* [Supplied material]
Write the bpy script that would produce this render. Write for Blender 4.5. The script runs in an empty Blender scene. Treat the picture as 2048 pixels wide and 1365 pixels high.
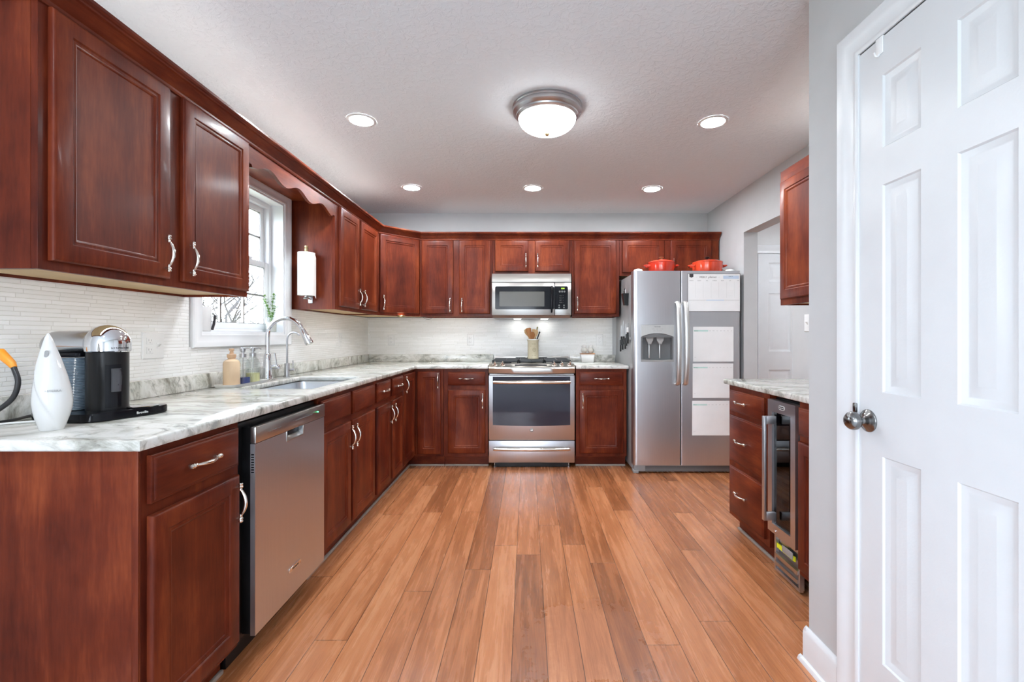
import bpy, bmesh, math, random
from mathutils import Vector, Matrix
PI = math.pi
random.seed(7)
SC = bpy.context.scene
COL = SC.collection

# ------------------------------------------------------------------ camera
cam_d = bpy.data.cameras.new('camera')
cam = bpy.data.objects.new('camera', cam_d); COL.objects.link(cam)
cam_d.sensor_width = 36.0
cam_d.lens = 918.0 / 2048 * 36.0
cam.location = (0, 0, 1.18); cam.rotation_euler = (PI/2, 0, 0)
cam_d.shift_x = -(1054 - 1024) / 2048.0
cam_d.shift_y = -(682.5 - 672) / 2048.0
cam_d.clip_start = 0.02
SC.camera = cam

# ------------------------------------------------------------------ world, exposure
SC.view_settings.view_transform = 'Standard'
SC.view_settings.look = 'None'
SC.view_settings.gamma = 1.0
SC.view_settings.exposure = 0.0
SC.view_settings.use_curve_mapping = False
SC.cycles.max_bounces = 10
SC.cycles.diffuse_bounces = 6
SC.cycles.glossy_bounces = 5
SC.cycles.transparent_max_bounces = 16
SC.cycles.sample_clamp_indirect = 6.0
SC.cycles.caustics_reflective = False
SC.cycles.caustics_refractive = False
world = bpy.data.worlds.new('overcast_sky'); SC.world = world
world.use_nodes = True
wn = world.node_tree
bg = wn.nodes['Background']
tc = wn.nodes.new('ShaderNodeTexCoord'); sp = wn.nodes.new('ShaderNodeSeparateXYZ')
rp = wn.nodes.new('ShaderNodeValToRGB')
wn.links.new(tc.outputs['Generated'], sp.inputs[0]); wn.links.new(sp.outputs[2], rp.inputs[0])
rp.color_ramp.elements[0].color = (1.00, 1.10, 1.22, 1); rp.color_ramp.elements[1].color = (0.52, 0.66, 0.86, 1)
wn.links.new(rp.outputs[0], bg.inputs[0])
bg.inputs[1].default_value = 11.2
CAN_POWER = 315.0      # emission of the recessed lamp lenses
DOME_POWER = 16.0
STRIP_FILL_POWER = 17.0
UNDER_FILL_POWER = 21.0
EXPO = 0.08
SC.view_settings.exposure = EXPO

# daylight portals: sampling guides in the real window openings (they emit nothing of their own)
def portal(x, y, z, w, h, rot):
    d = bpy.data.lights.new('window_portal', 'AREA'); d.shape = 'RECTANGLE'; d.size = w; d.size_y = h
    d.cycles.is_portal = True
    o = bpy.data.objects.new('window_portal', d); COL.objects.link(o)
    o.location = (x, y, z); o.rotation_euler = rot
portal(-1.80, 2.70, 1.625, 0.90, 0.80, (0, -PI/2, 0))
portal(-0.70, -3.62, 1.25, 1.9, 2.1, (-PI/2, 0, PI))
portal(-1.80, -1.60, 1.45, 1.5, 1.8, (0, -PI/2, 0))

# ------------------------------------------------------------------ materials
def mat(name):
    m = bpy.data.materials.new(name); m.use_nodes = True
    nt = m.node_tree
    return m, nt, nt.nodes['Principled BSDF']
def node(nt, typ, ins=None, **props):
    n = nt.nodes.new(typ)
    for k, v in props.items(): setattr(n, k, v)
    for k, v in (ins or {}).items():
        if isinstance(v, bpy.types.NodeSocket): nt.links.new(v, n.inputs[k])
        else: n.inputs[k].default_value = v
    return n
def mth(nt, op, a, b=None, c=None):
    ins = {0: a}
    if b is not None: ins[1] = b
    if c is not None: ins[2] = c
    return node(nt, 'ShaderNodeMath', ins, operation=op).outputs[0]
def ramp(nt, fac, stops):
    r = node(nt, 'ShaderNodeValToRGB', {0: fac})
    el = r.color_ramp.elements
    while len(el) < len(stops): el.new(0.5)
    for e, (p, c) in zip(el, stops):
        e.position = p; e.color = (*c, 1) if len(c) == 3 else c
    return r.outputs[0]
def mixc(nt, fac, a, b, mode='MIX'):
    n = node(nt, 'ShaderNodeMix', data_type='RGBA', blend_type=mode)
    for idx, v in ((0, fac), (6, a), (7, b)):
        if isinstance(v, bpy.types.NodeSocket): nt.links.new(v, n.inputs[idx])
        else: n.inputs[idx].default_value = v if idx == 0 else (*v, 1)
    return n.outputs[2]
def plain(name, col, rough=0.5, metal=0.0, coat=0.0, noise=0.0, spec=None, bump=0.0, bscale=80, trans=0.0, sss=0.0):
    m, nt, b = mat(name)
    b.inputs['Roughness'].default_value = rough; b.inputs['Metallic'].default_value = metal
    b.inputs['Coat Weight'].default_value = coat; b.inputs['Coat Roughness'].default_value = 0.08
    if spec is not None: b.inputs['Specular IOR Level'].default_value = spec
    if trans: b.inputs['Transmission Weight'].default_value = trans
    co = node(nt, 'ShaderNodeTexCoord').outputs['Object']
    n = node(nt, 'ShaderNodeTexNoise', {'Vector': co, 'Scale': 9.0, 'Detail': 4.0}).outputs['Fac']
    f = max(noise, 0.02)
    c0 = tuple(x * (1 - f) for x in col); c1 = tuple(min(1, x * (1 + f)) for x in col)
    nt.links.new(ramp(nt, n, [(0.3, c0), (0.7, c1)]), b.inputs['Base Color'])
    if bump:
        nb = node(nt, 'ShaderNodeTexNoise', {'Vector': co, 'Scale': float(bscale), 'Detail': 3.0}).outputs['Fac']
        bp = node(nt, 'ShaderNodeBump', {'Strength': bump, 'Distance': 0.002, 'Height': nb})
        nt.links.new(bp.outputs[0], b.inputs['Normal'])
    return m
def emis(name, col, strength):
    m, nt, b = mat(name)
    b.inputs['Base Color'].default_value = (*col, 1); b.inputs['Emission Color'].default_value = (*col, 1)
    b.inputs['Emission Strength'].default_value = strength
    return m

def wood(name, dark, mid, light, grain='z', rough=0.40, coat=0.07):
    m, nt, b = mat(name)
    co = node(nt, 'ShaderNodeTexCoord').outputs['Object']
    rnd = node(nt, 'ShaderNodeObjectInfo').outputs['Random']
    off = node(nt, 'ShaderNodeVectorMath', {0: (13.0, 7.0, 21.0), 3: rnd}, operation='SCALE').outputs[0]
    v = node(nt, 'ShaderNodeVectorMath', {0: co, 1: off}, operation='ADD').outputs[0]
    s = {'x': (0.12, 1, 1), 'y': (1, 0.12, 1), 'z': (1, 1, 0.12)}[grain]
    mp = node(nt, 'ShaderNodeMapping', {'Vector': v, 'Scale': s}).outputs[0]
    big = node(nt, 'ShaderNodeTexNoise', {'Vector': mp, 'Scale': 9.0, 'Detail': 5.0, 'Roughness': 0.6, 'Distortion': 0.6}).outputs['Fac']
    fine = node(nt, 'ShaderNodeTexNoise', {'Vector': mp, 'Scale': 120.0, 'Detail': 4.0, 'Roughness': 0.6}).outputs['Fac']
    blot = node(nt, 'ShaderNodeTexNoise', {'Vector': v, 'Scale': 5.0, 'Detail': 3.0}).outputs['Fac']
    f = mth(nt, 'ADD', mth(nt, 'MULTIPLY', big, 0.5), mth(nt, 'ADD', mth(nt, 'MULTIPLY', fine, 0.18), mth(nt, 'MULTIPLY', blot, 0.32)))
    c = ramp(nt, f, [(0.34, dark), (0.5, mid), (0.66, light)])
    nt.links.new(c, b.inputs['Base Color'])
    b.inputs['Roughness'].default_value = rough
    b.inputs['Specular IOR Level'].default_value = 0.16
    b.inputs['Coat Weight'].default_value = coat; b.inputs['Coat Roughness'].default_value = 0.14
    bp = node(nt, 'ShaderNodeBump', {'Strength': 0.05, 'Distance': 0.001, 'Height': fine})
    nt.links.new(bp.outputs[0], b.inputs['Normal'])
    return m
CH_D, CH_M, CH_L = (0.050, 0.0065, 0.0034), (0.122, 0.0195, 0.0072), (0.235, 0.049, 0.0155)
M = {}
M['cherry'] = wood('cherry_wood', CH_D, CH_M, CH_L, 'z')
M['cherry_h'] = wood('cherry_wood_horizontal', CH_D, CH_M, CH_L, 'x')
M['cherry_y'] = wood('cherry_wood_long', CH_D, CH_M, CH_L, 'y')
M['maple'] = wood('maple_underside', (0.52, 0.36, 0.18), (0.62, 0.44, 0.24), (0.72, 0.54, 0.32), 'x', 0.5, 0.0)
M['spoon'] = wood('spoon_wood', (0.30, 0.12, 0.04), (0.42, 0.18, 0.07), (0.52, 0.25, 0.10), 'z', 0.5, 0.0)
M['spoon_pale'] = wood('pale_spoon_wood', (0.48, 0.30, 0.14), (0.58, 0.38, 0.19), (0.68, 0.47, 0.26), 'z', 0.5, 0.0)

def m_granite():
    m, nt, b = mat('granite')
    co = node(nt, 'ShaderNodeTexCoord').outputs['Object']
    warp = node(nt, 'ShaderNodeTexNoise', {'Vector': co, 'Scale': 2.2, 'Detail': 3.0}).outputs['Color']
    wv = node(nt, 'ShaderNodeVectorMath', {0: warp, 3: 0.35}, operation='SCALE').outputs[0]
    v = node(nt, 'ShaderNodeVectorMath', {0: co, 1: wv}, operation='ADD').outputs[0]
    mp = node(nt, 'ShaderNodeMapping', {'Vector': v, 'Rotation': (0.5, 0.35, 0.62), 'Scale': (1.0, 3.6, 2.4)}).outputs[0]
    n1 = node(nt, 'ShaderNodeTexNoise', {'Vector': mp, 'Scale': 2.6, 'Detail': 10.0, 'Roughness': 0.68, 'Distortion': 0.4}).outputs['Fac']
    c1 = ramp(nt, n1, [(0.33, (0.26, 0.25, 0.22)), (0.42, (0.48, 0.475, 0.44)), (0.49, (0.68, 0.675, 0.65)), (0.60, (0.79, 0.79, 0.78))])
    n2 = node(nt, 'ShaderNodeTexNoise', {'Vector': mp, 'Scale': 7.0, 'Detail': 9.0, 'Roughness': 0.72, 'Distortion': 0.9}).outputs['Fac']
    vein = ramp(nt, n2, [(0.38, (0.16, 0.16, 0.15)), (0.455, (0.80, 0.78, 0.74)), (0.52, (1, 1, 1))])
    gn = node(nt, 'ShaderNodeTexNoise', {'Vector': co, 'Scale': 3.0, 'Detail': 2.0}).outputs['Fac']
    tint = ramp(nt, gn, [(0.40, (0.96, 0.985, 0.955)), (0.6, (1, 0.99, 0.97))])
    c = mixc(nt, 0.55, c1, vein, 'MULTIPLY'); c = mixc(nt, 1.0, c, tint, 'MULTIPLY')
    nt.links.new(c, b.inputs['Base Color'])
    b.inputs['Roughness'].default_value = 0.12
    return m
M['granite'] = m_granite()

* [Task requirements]
Return exactly what appears from the opening line of the material through the line with "SC.camera = cam", apart from the pictures.

* [Reply]
Write the bpy script that would produce this render. Write for Blender 4.5. The script runs in an empty Blender scene. Treat the picture as 2048 pixels wide and 1365 pixels high.
import bpy, bmesh, math, random
from mathutils import Vector, Matrix
PI = math.pi
random.seed(7)
SC = bpy.context.scene
COL = SC.collection

# ------------------------------------------------------------------ camera
cam_d = bpy.data.cameras.new('camera')
cam = bpy.data.objects.new('camera', cam_d); COL.objects.link(cam)
cam_d.sensor_width = 36.0
cam_d.lens = 918.0 / 2048 * 36.0
cam.location = (0, 0, 1.18); cam.rotation_euler = (PI/2, 0, 0)
cam_d.shift_x = -(1054 - 1024) / 2048.0
cam_d.shift_y = -(682.5 - 672) / 2048.0
cam_d.clip_start = 0.02
SC.camera = cam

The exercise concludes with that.